#### Information supplied:
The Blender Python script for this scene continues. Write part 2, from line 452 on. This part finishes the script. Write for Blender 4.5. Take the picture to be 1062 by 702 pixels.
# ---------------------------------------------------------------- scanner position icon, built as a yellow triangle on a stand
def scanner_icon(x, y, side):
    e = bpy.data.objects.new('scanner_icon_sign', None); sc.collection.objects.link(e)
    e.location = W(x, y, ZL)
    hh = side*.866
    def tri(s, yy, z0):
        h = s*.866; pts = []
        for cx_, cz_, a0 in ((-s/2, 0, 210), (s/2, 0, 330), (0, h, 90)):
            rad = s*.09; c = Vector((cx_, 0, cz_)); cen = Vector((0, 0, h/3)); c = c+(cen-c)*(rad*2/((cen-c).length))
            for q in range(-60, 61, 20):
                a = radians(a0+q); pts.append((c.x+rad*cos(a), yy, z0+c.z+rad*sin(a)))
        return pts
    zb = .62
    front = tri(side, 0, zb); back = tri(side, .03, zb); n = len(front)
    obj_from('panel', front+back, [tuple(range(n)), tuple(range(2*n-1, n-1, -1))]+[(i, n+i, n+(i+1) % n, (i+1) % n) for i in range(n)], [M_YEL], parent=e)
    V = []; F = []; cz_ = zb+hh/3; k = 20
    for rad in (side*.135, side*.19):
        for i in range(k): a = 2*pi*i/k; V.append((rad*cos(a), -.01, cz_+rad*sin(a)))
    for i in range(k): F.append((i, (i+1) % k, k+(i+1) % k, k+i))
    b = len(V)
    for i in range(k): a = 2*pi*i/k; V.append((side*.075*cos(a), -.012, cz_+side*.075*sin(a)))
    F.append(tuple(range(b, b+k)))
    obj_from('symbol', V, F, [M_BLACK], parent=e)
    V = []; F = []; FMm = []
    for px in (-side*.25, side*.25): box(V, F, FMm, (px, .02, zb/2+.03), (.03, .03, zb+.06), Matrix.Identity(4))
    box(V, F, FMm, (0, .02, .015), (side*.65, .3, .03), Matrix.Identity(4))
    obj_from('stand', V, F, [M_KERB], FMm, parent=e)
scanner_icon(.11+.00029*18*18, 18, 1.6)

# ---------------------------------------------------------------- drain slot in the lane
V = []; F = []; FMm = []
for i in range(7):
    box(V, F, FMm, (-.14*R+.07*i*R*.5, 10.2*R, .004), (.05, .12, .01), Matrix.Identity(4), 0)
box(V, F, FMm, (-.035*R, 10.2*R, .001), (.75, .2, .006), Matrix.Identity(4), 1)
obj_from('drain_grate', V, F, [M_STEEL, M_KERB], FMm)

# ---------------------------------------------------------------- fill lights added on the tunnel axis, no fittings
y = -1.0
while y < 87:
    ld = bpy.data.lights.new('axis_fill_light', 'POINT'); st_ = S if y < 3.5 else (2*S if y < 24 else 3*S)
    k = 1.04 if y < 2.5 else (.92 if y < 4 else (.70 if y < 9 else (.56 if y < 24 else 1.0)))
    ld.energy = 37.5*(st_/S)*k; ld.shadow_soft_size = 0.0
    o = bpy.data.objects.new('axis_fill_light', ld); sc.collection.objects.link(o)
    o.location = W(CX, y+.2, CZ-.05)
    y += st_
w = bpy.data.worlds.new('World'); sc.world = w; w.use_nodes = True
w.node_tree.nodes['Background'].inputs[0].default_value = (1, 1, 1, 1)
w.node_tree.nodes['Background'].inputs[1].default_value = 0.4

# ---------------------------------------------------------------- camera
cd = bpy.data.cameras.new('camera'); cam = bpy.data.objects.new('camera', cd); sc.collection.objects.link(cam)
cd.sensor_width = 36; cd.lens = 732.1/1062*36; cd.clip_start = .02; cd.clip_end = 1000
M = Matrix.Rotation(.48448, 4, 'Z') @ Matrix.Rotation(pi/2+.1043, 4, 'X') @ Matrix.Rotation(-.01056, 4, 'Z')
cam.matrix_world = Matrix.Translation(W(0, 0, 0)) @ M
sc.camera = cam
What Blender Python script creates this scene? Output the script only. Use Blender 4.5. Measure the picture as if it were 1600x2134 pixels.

#### Goal:
Repeat the material word for word, in full.

#### Exercise answer:
The Blender Python script for this scene continues. Write part 2, from line 452 on. This part finishes the script. Write for Blender 4.5. Take the picture to be 1062 by 702 pixels.
# ---------------------------------------------------------------- scanner position icon, built as a yellow triangle on a stand
def scanner_icon(x, y, side):
    e = bpy.data.objects.new('scanner_icon_sign', None); sc.collection.objects.link(e)
    e.location = W(x, y, ZL)
    hh = side*.866
    def tri(s, yy, z0):
        h = s*.866; pts = []
        for cx_, cz_, a0 in ((-s/2, 0, 210), (s/2, 0, 330), (0, h, 90)):
            rad = s*.09; c = Vector((cx_, 0, cz_)); cen = Vector((0, 0, h/3)); c = c+(cen-c)*(rad*2/((cen-c).length))
            for q in range(-60, 61, 20):
                a = radians(a0+q); pts.append((c.x+rad*cos(a), yy, z0+c.z+rad*sin(a)))
        return pts
    zb = .62
    front = tri(side, 0, zb); back = tri(side, .03, zb); n = len(front)
    obj_from('panel', front+back, [tuple(range(n)), tuple(range(2*n-1, n-1, -1))]+[(i, n+i, n+(i+1) % n, (i+1) % n) for i in range(n)], [M_YEL], parent=e)
    V = []; F = []; cz_ = zb+hh/3; k = 20
    for rad in (side*.135, side*.19):
        for i in range(k): a = 2*pi*i/k; V.append((rad*cos(a), -.01, cz_+rad*sin(a)))
    for i in range(k): F.append((i, (i+1) % k, k+(i+1) % k, k+i))
    b = len(V)
    for i in range(k): a = 2*pi*i/k; V.append((side*.075*cos(a), -.012, cz_+side*.075*sin(a)))
    F.append(tuple(range(b, b+k)))
    obj_from('symbol', V, F, [M_BLACK], parent=e)
    V = []; F = []; FMm = []
    for px in (-side*.25, side*.25): box(V, F, FMm, (px, .02, zb/2+.03), (.03, .03, zb+.06), Matrix.Identity(4))
    box(V, F, FMm, (0, .02, .015), (side*.65, .3, .03), Matrix.Identity(4))
    obj_from('stand', V, F, [M_KERB], FMm, parent=e)
scanner_icon(.11+.00029*18*18, 18, 1.6)

# ---------------------------------------------------------------- drain slot in the lane
V = []; F = []; FMm = []
for i in range(7):
    box(V, F, FMm, (-.14*R+.07*i*R*.5, 10.2*R, .004), (.05, .12, .01), Matrix.Identity(4), 0)
box(V, F, FMm, (-.035*R, 10.2*R, .001), (.75, .2, .006), Matrix.Identity(4), 1)
obj_from('drain_grate', V, F, [M_STEEL, M_KERB], FMm)

# ---------------------------------------------------------------- fill lights added on the tunnel axis, no fittings
y = -1.0
while y < 87:
    ld = bpy.data.lights.new('axis_fill_light', 'POINT'); st_ = S if y < 3.5 else (2*S if y < 24 else 3*S)
    k = 1.04 if y < 2.5 else (.92 if y < 4 else (.70 if y < 9 else (.56 if y < 24 else 1.0)))
    ld.energy = 37.5*(st_/S)*k; ld.shadow_soft_size = 0.0
    o = bpy.data.objects.new('axis_fill_light', ld); sc.collection.objects.link(o)
    o.location = W(CX, y+.2, CZ-.05)
    y += st_
w = bpy.data.worlds.new('World'); sc.world = w; w.use_nodes = True
w.node_tree.nodes['Background'].inputs[0].default_value = (1, 1, 1, 1)
w.node_tree.nodes['Background'].inputs[1].default_value = 0.4

# ---------------------------------------------------------------- camera
cd = bpy.data.cameras.new('camera'); cam = bpy.data.objects.new('camera', cd); sc.collection.objects.link(cam)
cd.sensor_width = 36; cd.lens = 732.1/1062*36; cd.clip_start = .02; cd.clip_end = 1000
M = Matrix.Rotation(.48448, 4, 'Z') @ Matrix.Rotation(pi/2+.1043, 4, 'X') @ Matrix.Rotation(-.01056, 4, 'Z')
cam.matrix_world = Matrix.Translation(W(0, 0, 0)) @ M
sc.camera = cam
What Blender Python script creates this scene? Output the script only. Use Blender 4.5. Measure the picture as if it were 1600x2134 pixels.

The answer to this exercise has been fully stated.